What do the lines from the top of the data through the line with "RW.append((np.array([at(p[0], p[1], p[2])" say? Quote them exactly and include both ends.

────

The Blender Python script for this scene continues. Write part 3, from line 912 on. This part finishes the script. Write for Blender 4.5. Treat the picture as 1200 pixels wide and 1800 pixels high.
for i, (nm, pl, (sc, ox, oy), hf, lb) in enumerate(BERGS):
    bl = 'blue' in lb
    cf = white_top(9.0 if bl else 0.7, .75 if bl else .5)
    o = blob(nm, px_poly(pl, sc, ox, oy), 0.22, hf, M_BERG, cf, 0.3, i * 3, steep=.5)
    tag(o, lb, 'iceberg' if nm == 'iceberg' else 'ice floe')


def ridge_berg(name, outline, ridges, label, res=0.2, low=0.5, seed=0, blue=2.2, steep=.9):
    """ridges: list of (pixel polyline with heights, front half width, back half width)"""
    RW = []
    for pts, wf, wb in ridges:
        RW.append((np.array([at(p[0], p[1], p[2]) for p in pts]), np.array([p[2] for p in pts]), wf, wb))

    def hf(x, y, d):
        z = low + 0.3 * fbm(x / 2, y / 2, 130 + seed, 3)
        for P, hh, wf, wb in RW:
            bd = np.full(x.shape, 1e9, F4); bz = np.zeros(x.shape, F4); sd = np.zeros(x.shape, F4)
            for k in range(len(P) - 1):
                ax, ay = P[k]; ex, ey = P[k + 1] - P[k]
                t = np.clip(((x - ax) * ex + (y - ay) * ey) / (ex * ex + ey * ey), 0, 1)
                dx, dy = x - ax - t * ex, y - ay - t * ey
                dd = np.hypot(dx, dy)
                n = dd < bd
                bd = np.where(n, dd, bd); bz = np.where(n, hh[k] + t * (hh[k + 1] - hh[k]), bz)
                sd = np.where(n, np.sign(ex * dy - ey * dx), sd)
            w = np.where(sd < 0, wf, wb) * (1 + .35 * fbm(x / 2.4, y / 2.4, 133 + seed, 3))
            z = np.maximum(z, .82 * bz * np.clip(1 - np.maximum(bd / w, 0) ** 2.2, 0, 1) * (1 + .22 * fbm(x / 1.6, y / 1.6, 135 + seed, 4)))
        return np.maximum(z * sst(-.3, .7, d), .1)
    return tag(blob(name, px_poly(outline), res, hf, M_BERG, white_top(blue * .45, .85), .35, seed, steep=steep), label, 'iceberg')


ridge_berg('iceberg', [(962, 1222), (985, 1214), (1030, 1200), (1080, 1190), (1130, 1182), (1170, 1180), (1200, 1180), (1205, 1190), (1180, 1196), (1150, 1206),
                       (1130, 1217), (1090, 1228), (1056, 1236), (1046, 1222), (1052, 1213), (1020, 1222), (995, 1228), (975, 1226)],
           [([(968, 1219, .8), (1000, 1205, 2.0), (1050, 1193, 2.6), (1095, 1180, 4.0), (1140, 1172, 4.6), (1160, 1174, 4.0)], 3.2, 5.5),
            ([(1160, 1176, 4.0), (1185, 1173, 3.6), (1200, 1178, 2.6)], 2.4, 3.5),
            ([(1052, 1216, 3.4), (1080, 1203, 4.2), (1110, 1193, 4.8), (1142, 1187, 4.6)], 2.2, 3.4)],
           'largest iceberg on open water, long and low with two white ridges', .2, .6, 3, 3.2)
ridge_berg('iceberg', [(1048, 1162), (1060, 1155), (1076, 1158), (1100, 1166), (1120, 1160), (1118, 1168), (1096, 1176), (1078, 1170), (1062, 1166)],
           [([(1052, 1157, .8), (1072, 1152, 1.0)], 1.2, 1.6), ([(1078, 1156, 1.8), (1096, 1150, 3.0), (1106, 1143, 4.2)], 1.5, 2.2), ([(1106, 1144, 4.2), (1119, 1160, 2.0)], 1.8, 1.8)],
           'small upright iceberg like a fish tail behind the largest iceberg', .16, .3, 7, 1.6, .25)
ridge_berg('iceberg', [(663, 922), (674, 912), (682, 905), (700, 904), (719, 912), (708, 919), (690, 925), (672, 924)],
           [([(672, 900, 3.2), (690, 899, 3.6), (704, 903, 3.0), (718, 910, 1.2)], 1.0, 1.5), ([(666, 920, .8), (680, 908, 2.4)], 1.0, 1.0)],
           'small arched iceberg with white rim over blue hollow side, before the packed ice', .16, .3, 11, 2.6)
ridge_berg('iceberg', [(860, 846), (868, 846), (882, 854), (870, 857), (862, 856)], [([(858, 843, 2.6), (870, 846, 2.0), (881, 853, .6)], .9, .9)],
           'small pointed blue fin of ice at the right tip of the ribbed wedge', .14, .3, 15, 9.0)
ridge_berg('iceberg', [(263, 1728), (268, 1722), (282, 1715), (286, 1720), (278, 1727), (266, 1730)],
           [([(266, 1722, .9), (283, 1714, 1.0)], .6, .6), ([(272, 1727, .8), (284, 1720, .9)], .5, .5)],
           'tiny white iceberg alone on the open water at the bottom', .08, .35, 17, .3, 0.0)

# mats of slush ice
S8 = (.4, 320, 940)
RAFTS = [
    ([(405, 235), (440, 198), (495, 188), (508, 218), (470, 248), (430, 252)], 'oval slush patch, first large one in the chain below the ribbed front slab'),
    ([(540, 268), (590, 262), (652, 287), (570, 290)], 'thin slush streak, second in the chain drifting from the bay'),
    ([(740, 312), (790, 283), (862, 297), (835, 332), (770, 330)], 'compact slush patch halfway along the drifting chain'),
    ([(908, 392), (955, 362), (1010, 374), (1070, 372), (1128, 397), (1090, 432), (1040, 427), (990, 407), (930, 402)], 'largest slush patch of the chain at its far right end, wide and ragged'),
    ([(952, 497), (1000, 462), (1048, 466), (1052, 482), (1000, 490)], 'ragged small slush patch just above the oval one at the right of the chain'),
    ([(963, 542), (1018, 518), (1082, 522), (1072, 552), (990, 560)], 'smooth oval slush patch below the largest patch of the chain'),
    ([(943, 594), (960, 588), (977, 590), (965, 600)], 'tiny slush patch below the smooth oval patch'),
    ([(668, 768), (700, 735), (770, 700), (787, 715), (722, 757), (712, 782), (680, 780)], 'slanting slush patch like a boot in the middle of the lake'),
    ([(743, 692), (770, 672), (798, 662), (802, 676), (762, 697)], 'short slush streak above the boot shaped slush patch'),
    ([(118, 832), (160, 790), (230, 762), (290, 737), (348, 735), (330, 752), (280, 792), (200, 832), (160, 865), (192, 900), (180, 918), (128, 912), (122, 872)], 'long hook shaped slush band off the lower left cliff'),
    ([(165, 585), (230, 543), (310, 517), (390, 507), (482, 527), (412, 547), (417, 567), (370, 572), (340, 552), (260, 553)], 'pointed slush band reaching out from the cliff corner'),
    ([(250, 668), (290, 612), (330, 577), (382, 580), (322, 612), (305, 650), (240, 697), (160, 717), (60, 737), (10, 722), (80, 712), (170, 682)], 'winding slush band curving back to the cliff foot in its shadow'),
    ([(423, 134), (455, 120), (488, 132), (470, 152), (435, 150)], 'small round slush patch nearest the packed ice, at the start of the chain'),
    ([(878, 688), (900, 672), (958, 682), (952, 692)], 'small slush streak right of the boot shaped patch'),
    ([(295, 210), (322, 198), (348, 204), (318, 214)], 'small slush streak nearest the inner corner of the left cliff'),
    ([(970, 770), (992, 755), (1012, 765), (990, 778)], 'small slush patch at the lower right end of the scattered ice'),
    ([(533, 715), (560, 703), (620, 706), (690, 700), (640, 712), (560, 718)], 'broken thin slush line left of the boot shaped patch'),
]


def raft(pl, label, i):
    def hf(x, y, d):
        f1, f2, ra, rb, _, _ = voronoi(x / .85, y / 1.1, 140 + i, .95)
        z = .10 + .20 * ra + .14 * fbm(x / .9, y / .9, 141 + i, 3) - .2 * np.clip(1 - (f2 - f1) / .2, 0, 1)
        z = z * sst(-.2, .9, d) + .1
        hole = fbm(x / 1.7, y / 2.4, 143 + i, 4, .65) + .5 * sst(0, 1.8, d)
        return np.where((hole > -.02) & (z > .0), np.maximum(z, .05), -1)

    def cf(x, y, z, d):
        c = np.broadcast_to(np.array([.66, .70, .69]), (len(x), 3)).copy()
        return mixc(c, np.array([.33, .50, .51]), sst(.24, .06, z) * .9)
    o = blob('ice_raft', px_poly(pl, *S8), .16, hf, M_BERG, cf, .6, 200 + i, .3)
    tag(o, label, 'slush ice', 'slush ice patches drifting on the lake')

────

THE ANSWER —
The Blender Python script for this scene continues. Write part 3, from line 912 on. This part finishes the script. Write for Blender 4.5. Treat the picture as 1200 pixels wide and 1800 pixels high.
for i, (nm, pl, (sc, ox, oy), hf, lb) in enumerate(BERGS):
    bl = 'blue' in lb
    cf = white_top(9.0 if bl else 0.7, .75 if bl else .5)
    o = blob(nm, px_poly(pl, sc, ox, oy), 0.22, hf, M_BERG, cf, 0.3, i * 3, steep=.5)
    tag(o, lb, 'iceberg' if nm == 'iceberg' else 'ice floe')


def ridge_berg(name, outline, ridges, label, res=0.2, low=0.5, seed=0, blue=2.2, steep=.9):
    """ridges: list of (pixel polyline with heights, front half width, back half width)"""
    RW = []
    for pts, wf, wb in ridges:
        RW.append((np.array([at(p[0], p[1], p[2]) for p in pts]), np.array([p[2] for p in pts]), wf, wb))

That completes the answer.